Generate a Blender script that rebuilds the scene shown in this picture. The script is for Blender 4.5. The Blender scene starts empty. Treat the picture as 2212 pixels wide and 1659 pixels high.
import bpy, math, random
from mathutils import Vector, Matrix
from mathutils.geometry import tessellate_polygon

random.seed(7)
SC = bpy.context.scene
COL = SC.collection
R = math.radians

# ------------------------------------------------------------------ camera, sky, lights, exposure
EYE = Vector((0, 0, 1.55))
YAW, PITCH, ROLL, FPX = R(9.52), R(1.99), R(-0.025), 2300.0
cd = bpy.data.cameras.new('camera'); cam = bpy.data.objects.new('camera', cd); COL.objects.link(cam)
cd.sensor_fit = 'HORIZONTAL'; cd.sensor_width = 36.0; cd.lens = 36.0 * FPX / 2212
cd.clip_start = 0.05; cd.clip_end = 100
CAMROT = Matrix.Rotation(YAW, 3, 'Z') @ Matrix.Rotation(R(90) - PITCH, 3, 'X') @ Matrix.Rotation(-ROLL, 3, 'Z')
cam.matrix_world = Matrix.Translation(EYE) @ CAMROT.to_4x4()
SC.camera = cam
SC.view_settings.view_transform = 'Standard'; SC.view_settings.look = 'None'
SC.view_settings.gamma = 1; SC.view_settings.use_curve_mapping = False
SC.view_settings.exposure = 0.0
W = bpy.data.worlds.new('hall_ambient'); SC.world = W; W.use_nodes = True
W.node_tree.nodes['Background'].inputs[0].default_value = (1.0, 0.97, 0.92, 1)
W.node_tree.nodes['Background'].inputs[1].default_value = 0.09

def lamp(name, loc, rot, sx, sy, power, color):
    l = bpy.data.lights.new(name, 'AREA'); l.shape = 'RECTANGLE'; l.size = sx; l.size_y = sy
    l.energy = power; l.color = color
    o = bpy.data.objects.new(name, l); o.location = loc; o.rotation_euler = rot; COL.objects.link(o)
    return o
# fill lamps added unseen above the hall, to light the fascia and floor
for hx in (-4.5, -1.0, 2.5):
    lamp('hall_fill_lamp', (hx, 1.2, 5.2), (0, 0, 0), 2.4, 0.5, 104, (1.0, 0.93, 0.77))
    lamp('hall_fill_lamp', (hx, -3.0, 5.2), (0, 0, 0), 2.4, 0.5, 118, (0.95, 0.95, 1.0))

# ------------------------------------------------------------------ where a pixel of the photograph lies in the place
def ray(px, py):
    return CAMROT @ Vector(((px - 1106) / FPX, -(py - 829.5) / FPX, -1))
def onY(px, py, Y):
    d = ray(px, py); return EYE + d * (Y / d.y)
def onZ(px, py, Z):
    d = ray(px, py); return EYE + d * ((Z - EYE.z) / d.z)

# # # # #

Problem to solve: Count the lines above that contain the word "scene". Give only the number.

Correct response: 2